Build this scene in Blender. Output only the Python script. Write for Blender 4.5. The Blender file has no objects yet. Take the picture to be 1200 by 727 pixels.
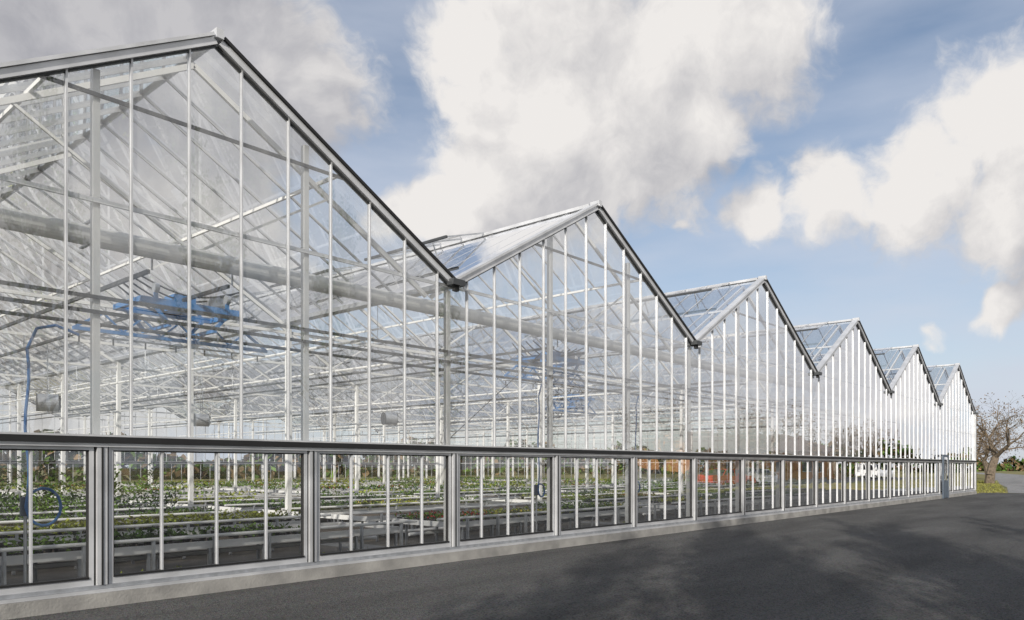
import bpy, math, random
from mathutils import Vector, Matrix
random.seed(7)
scene=bpy.context.scene
scene.view_settings.view_transform='Standard'
scene.view_settings.look='None'
scene.view_settings.exposure=0
R=random.random
def U(a,b): return a+(b-a)*random.random()

# ---------------------------------------------------------------- constants
W=8.43; V1=9.10; X0=V1-W
GUT=4.70; APX=7.08; SILL=1.91; DEP=44.0
BAYS=list(range(-1,6))
XL=X0-W; XR=X0+6*W
F=900.0
SUN_AZ=Vector((-0.91,-0.415,0)).normalized(); SUN_EL=math.radians(25)
SUN=Vector((SUN_AZ.x*math.cos(SUN_EL),SUN_AZ.y*math.cos(SUN_EL),math.sin(SUN_EL)))

# ---------------------------------------------------------------- materials
def nm(name):
    m=bpy.data.materials.new(name); m.use_nodes=True
    nt=m.node_tree; nt.nodes.clear()
    o=nt.nodes.new('ShaderNodeOutputMaterial')
    return m,nt,o
def N(nt,t,**k):
    n=nt.nodes.new(t)
    for a,b in k.items(): setattr(n,a,b)
    return n
def pmat(name,col,rough=.6,metal=0,var=.12,scale=4,bump=0,bscale=40,col2=None,detail=4,spec=.5):
    m,nt,o=nm(name); L=nt.links.new
    b=N(nt,'ShaderNodeBsdfPrincipled'); L(b.outputs[0],o.inputs[0])
    b.inputs['Roughness'].default_value=rough; b.inputs['Metallic'].default_value=metal
    b.inputs['Specular IOR Level'].default_value=spec
    tc=N(nt,'ShaderNodeTexCoord'); no=N(nt,'ShaderNodeTexNoise')
    no.inputs['Scale'].default_value=scale; no.inputs['Detail'].default_value=detail
    L(tc.outputs['Object'],no.inputs['Vector'])
    cr=N(nt,'ShaderNodeValToRGB'); L(no.outputs[0],cr.inputs[0])
    c2=col2 if col2 else tuple(c*(1-2*var) for c in col)
    cr.color_ramp.elements[0].position=.33; cr.color_ramp.elements[0].color=(*c2,1)
    cr.color_ramp.elements[1].position=.67; cr.color_ramp.elements[1].color=(*col,1)
    L(cr.outputs[0],b.inputs['Base Color'])
    if bump:
        n2=N(nt,'ShaderNodeTexNoise'); n2.inputs['Scale'].default_value=bscale; n2.inputs['Detail'].default_value=4
        L(tc.outputs['Object'],n2.inputs['Vector'])
        bp=N(nt,'ShaderNodeBump'); bp.inputs['Strength'].default_value=bump; bp.inputs['Distance'].default_value=.02
        L(n2.outputs[0],bp.inputs['Height']); L(bp.outputs[0],b.inputs['Normal'])
    return m
alu=pmat('aluminium',(.70,.71,.73),.36,.4,var=.12,scale=2.5)
white=pmat('white_coated_steel',(.80,.80,.79),.45,.0,var=.06,scale=2)
galv=pmat('galvanised_steel',(.52,.54,.57),.42,.6,var=.14,scale=9)
dark=pmat('black_rubber_seal_rake_shade',(.015,.015,.016),.6)
darkal=pmat('dark_anodised',(.075,.08,.085),.45,.4)
conc=pmat('concrete',(.36,.35,.33),.85,0,col2=(.22,.215,.205),scale=2.5,bump=.3,bscale=30)
cloth=pmat('screen_fabric',(.84,.84,.83),.8,0,var=.05,scale=6,bump=.4,bscale=12)
blue=pmat('blue_painted_steel',(.05,.20,.48),.4,.1,var=.1)
bluehose=pmat('blue_hose',(.03,.18,.50),.45)
black=pmat('black_plastic',(.015,.015,.016),.4)
floorm=pmat('ground_fabric',(.22,.195,.165),.9,0,col2=(.11,.10,.085),scale=.8,bump=.2)
soil=pmat('tray_soil',(.12,.09,.06),.95,0,scale=12)
bark=pmat('bark',(.19,.15,.11),.9,0,col2=(.09,.07,.05),scale=6)

def leafmat(name,c):
    m,nt,o=nm(name); L=nt.links.new
    b=N(nt,'ShaderNodeBsdfDiffuse')
    g=N(nt,'ShaderNodeNewGeometry'); h=N(nt,'ShaderNodeHueSaturation')
    mr=N(nt,'ShaderNodeMapRange'); mr.inputs['To Min'].default_value=.5; mr.inputs['To Max'].default_value=1.7
    L(g.outputs['Random Per Island'],mr.inputs[0]); L(mr.outputs[0],h.inputs['Value'])
    h.inputs['Color'].default_value=(*c,1)
    L(h.outputs[0],b.inputs['Color']); L(b.outputs[0],o.inputs[0])
    return m
lf_dark=leafmat('leaf_dark',(.045,.08,.022)); lf_mid=leafmat('leaf_mid',(.09,.15,.03))
lf_lime=leafmat('leaf_lime',(.21,.24,.045)); lf_red=leafmat('leaf_red',(.36,.04,.03)); lf_yel=leafmat('flower_yellow',(.6,.45,.05))
lf_brown=leafmat('twig_brown',(.15,.105,.06)); lf_grass=leafmat('grass_blade',(.17,.17,.05))

def schlick(nt,fmul):
    L=nt.links.new
    mu=N(nt,'ShaderNodeMath',operation='MULTIPLY',use_clamp=True); mu.inputs[1].default_value=fmul
    lw=N(nt,'ShaderNodeLayerWeight'); lw.inputs[0].default_value=.5
    pw=N(nt,'ShaderNodeMath',operation='POWER'); L(lw.outputs['Facing'],pw.inputs[0]); pw.inputs[1].default_value=3.6
    ma=N(nt,'ShaderNodeMath',operation='MULTIPLY_ADD'); L(pw.outputs[0],ma.inputs[0]); ma.inputs[1].default_value=.95; ma.inputs[2].default_value=.04
    L(ma.outputs[0],mu.inputs[0]); return mu
def glassmat(name,tint=(.96,.975,.97),haze=.035,fmul=1.5,bump=.0):
    m,nt,o=nm(name); L=nt.links.new
    t=N(nt,'ShaderNodeBsdfTransparent'); t.inputs[0].default_value=(*tint,1)
    g=N(nt,'ShaderNodeBsdfGlossy'); g.inputs['Roughness'].default_value=0; g.inputs['Color'].default_value=(.97,.98,1,1)
    tc=N(nt,'ShaderNodeTexCoord')
    src=t
    if haze:
        d=N(nt,'ShaderNodeBsdfDiffuse'); d.inputs[0].default_value=(.85,.85,.83,1)
        mp=N(nt,'ShaderNodeMapping'); mp.inputs['Scale'].default_value=(2.2,2.2,.45)
        no=N(nt,'ShaderNodeTexNoise'); no.inputs['Scale'].default_value=1.6; no.inputs['Detail'].default_value=4; no.inputs['Roughness'].default_value=.65
        L(tc.outputs['Object'],mp.inputs[0]); L(mp.outputs[0],no.inputs['Vector'])
        mr=N(nt,'ShaderNodeMapRange'); mr.inputs[1].default_value=.35; mr.inputs[2].default_value=.75
        mr.inputs[3].default_value=haze*.3; mr.inputs[4].default_value=haze*2.4
        L(no.outputs[0],mr.inputs[0])
        m1=N(nt,'ShaderNodeMixShader'); L(mr.outputs[0],m1.inputs[0]); L(t.outputs[0],m1.inputs[1]); L(d.outputs[0],m1.inputs[2]); src=m1
    mu=schlick(nt,fmul)
    if bump:
        n2=N(nt,'ShaderNodeTexNoise'); n2.inputs['Scale'].default_value=1.3; n2.inputs['Detail'].default_value=1
        L(tc.outputs['Object'],n2.inputs['Vector'])
        bp=N(nt,'ShaderNodeBump'); bp.inputs['Strength'].default_value=bump; bp.inputs['Distance'].default_value=.01
        L(n2.outputs[0],bp.inputs['Height']); L(bp.outputs[0],g.inputs['Normal'])
    m2=N(nt,'ShaderNodeMixShader'); L(mu.outputs[0],m2.inputs[0]); L(src.outputs[0],m2.inputs[1]); L(g.outputs[0],m2.inputs[2])
    L(m2.outputs[0],o.inputs[0])
    return m
gl_wall=glassmat('wall_glass',tint=(.98,.99,.985),haze=.085,fmul=3.0,bump=.25)
gl_base=glassmat('base_glass',tint=(.98,.985,.98),haze=.012,fmul=3.4,bump=.2)
gl_far=glassmat('far_glass',tint=(.96,.97,.97),haze=0,fmul=2)
gl_roof=glassmat('roof_glass',tint=(.975,.98,.98),haze=0,fmul=1.6)
gl_vent=glassmat('vent_glass',tint=(.98,.98,.98),haze=0,fmul=.7)

# ---------------------------------------------------------------- mesh builder
class MB:
    def __init__(s): s.v=[]; s.f=[]; s.m=[]; s.mats=[]
    def mi(s,mat):
        if mat not in s.mats: s.mats.append(mat)
        return s.mats.index(mat)
    def face(s,pts,mat):
        i=len(s.v); s.v+= [tuple(p) for p in pts]; s.f.append(tuple(range(i,i+len(pts)))); s.m.append(s.mi(mat))
    def box(s,a,b,mat):
        x0,y0,z0=[min(a[i],b[i]) for i in range(3)]; x1,y1,z1=[max(a[i],b[i]) for i in range(3)]
        i=len(s.v)
        s.v+=[(x0,y0,z0),(x1,y0,z0),(x1,y1,z0),(x0,y1,z0),(x0,y0,z1),(x1,y0,z1),(x1,y1,z1),(x0,y1,z1)]
        for q in ((0,3,2,1),(4,5,6,7),(0,1,5,4),(1,2,6,5),(2,3,7,6),(3,0,4,7)):
            s.f.append(tuple(i+k for k in q)); s.m.append(s.mi(mat))
    def beam(s,a,b,w,h,mat,up=(0,0,1)):
        a=Vector(a); b=Vector(b); d=(b-a).normalized(); up=Vector(up)
        sd=d.cross(up)
        if sd.length<1e-4: sd=d.cross(Vector((0,1,0)))
        sd.normalize(); u=sd.cross(d)
        i=len(s.v)
        for p in (a,b):
            for (q,r) in ((-1,-1),(1,-1),(1,1),(-1,1)):
                s.v.append(tuple(p+sd*(q*w/2)+u*(r*h/2)))
        for q in ((0,1,2,3),(7,6,5,4),(0,4,5,1),(1,5,6,2),(2,6,7,3),(3,7,4,0)):
            s.f.append(tuple(i+k for k in q)); s.m.append(s.mi(mat))
    def cyl(s,a,b,r,mat,n=10,r2=None,caps=True):
        a=Vector(a); b=Vector(b); d=(b-a)
        if d.length<1e-6: return
        d.normalize(); r2=r if r2 is None else r2
        t=Vector((0,0,1)) if abs(d.z)<.9 else Vector((1,0,0))
        e=d.cross(t).normalized(); g=d.cross(e); i=len(s.v)
        for p,rr in ((a,r),(b,r2)):
            for k in range(n):
                an=2*math.pi*k/n; s.v.append(tuple(p+e*(math.cos(an)*rr)+g*(math.sin(an)*rr)))
        for k in range(n):
            s.f.append((i+k,i+(k+1)%n,i+n+(k+1)%n,i+n+k)); s.m.append(s.mi(mat))
        if caps:
            s.f.append(tuple(i+k for k in reversed(range(n)))); s.m.append(s.mi(mat))
            s.f.append(tuple(i+n+k for k in range(n))); s.m.append(s.mi(mat))
    def tube(s,pts,r,mat,n=8):
        for p,q in zip(pts,pts[1:]): s.cyl(p,q,r,mat,n)
    def obj(s,name,parent=None,smooth=False,loc=None):
        me=bpy.data.meshes.new(name); me.from_pydata(s.v,[],s.f)
        for m in s.mats: me.materials.append(m)
        me.polygons.foreach_set('material_index',s.m)
        if smooth: me.polygons.foreach_set('use_smooth',[True]*len(s.f))
        me.update()
        o=bpy.data.objects.new(name,me); scene.collection.objects.link(o)
        if parent: o.parent=parent
        if loc: o.location=loc
        return o
def empty(name,loc=(0,0,0)):
    e=bpy.data.objects.new(name,None); scene.collection.objects.link(e); e.location=loc; return e

def rz(x):
    t=((x-X0)/W)%1.0
    return GUT+(APX-GUT)*(1-abs(2*t-1))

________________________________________

TO BE DONE
Omit the pictures, then repeat exactly each line from the beginning of the listing through the line with "def U(a,b): return a+(b-a)*random.random()".

OUTPUT FOR THIS TASK
Build this scene in Blender. Output only the Python script. Write for Blender 4.5. The Blender file has no objects yet. Take the picture to be 1200 by 727 pixels.
import bpy, math, random
from mathutils import Vector, Matrix
random.seed(7)
scene=bpy.context.scene
scene.view_settings.view_transform='Standard'
scene.view_settings.look='None'
scene.view_settings.exposure=0
R=random.random
def U(a,b): return a+(b-a)*random.random()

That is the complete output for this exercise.